_TASK DETAILS_
Omit the pictures and print exactly the lines of the listing below, starting at the first and ending at the line containing "return -SKEW * x".
#### PROVIDED DATA ####
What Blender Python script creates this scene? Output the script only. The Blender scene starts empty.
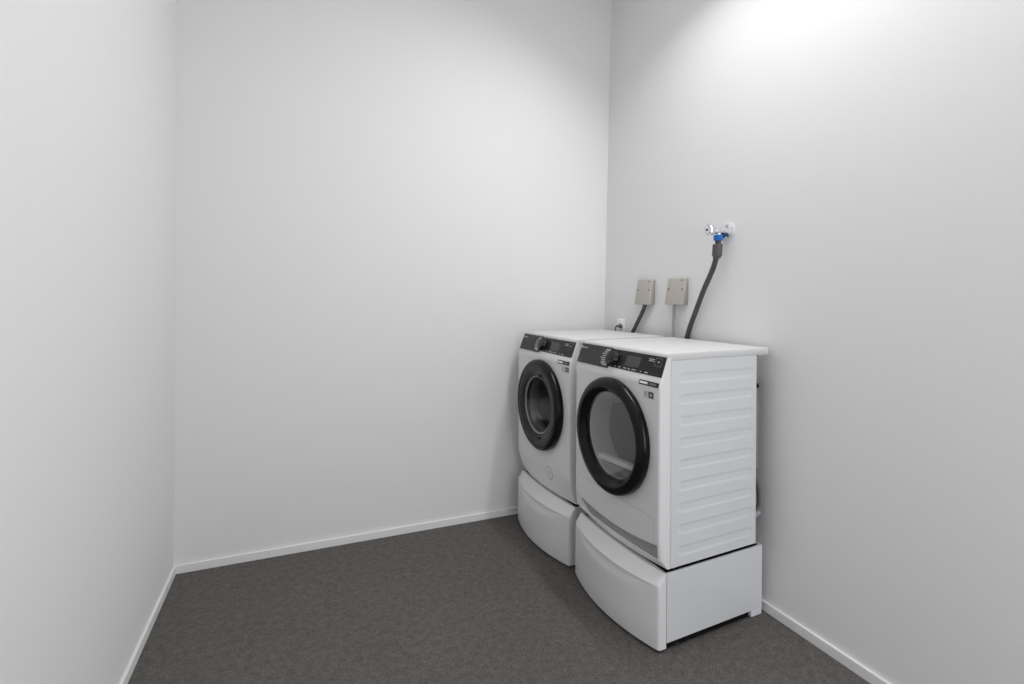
import bpy, bmesh, math
from mathutils import Vector, Matrix

SC = bpy.context.scene
COL = SC.collection
PI = math.pi

# ------------------------------------------------------------------ room measurements (metres)
W = 2.4706          # room width, right wall stands at x = 0
SKEW = 0.0228       # the back wall is a little out of square
LEAN = 0.0184       # the right wall leans outward a little
ROOM_BACK = -4.3
CEIL = 3.55
A = 0.0296          # turn of the appliances against the wall
BX, BY = -0.5634, -1.3207
CA, SA = math.cos(A), math.sin(A)


def wall_x(z):
    return LEAN * z


def back_y(x):
    return -SKEW * x


# ------------------------------------------------------------------ materials
def mat(name, color, rough=0.5, metal=0.0, spec=0.5, bump=None, var=None, coat=0.0, ior=1.5):
    m = bpy.data.materials.new(name)
    m.use_nodes = True
    nt = m.node_tree
    b = nt.nodes['Principled BSDF']
    c = (*color, 1) if len(color) == 3 else color
    b.inputs['Base Color'].default_value = c
    b.inputs['Roughness'].default_value = rough
    b.inputs['Metallic'].default_value = metal
    b.inputs['Specular IOR Level'].default_value = spec
    b.inputs['IOR'].default_value = ior
    b.inputs['Coat Weight'].default_value = coat
    tc = nt.nodes.new('ShaderNodeTexCoord')
    if bump:
        n = nt.nodes.new('ShaderNodeTexNoise')
        n.inputs['Scale'].default_value = bump[0]
        n.inputs['Detail'].default_value = 4
        bp = nt.nodes.new('ShaderNodeBump')
        bp.inputs['Strength'].default_value = bump[1]
        bp.inputs['Distance'].default_value = bump[2]
        nt.links.new(tc.outputs['Object'], n.inputs['Vector'])
        nt.links.new(n.outputs['Fac'], bp.inputs['Height'])
        nt.links.new(bp.outputs['Normal'], b.inputs['Normal'])
    if var:
        n = nt.nodes.new('ShaderNodeTexNoise')
        n.inputs['Scale'].default_value = var[0]
        n.inputs['Detail'].default_value = 3
        r = nt.nodes.new('ShaderNodeValToRGB')
        r.color_ramp.elements[0].position = 0.35
        r.color_ramp.elements[1].position = 0.65
        r.color_ramp.elements[0].color = (*[v * (1 - var[1]) for v in color], 1)
        r.color_ramp.elements[1].color = (*[v * (1 + var[1]) for v in color], 1)
        nt.links.new(tc.outputs['Object'], n.inputs['Vector'])
        nt.links.new(n.outputs['Fac'], r.inputs['Fac'])
        nt.links.new(r.outputs['Color'], b.inputs['Base Color'])
    return m


def floor_mat():
    m = bpy.data.materials.new('grey_vinyl_floor')
    m.use_nodes = True
    nt = m.node_tree
    L = nt.links
    b = nt.nodes['Principled BSDF']
    b.inputs['Roughness'].default_value = 0.62
    b.inputs['Specular IOR Level'].default_value = 0.32
    tc = nt.nodes.new('ShaderNodeTexCoord')

    def noise(scale, detail=3.0, rough=0.6):
        n = nt.nodes.new('ShaderNodeTexNoise')
        n.inputs['Scale'].default_value = scale
        n.inputs['Detail'].default_value = detail
        n.inputs['Roughness'].default_value = rough
        L.new(tc.outputs['Object'], n.inputs['Vector'])
        return n

    fine = noise(120, 5, 0.75)
    mid = noise(34, 3)
    broad = noise(3.0, 2)
    r1 = nt.nodes.new('ShaderNodeValToRGB')
    e = r1.color_ramp.elements
    e[0].position = 0.30
    e[0].color = (0.046, 0.043, 0.041, 1)
    e[1].position = 0.72
    e[1].color = (0.152, 0.143, 0.136, 1)
    L.new(fine.outputs['Fac'], r1.inputs['Fac'])
    r2 = nt.nodes.new('ShaderNodeValToRGB')
    r2.color_ramp.elements[0].position = 0.3
    r2.color_ramp.elements[0].color = (0.76, 0.76, 0.76, 1)
    r2.color_ramp.elements[1].position = 0.7
    r2.color_ramp.elements[1].color = (1.22, 1.21, 1.20, 1)
    L.new(mid.outputs['Fac'], r2.inputs['Fac'])
    r3 = nt.nodes.new('ShaderNodeValToRGB')
    r3.color_ramp.elements[0].position = 0.35
    r3.color_ramp.elements[0].color = (0.97, 0.975, 0.98, 1)
    r3.color_ramp.elements[1].position = 0.65
    r3.color_ramp.elements[1].color = (1.03, 1.02, 1.01, 1)
    L.new(broad.outputs['Fac'], r3.inputs['Fac'])
    m1 = nt.nodes.new('ShaderNodeMix')
    m1.data_type = 'RGBA'
    m1.blend_type = 'MULTIPLY'
    m1.inputs['Factor'].default_value = 1
    m2 = nt.nodes.new('ShaderNodeMix')
    m2.data_type = 'RGBA'
    m2.blend_type = 'MULTIPLY'
    m2.inputs['Factor'].default_value = 1
    L.new(r1.outputs['Color'], m1.inputs['A'])
    L.new(r2.outputs['Color'], m1.inputs['B'])
    L.new(m1.outputs['Result'], m2.inputs['A'])
    L.new(r3.outputs['Color'], m2.inputs['B'])
    # sparse pale flecks
    v = nt.nodes.new('ShaderNodeTexVoronoi')
    v.inputs['Scale'].default_value = 42
    L.new(tc.outputs['Object'], v.inputs['Vector'])
    r4 = nt.nodes.new('ShaderNodeValToRGB')
    r4.color_ramp.elements[0].position = 0.05
    r4.color_ramp.elements[0].color = (1, 1, 1, 1)
    r4.color_ramp.elements[1].position = 0.14
    r4.color_ramp.elements[1].color = (0, 0, 0, 1)
    L.new(v.outputs['Distance'], r4.inputs['Fac'])
    mul = nt.nodes.new('ShaderNodeMath')
    mul.operation = 'MULTIPLY'
    mul.inputs[1].default_value = 0.30
    L.new(r4.outputs['Color'], mul.inputs[0])
    m3 = nt.nodes.new('ShaderNodeMix')
    m3.data_type = 'RGBA'
    L.new(mul.outputs[0], m3.inputs['Factor'])
    L.new(m2.outputs['Result'], m3.inputs['A'])
    m3.inputs['B'].default_value = (0.17, 0.165, 0.16, 1)
    L.new(m3.outputs['Result'], b.inputs['Base Color'])
    bp = nt.nodes.new('ShaderNodeBump')
    bp.inputs['Strength'].default_value = 0.12
    bp.inputs['Distance'].default_value = 0.002
    L.new(fine.outputs['Fac'], bp.inputs['Height'])
    L.new(bp.outputs['Normal'], b.inputs['Normal'])
    return m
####
_FINISHED TASK_
What Blender Python script creates this scene? Output the script only. The Blender scene starts empty.
import bpy, bmesh, math
from mathutils import Vector, Matrix

SC = bpy.context.scene
COL = SC.collection
PI = math.pi

# ------------------------------------------------------------------ room measurements (metres)
W = 2.4706          # room width, right wall stands at x = 0
SKEW = 0.0228       # the back wall is a little out of square
LEAN = 0.0184       # the right wall leans outward a little
ROOM_BACK = -4.3
CEIL = 3.55
A = 0.0296          # turn of the appliances against the wall
BX, BY = -0.5634, -1.3207
CA, SA = math.cos(A), math.sin(A)


def wall_x(z):
    return LEAN * z


def back_y(x):
    return -SKEW * x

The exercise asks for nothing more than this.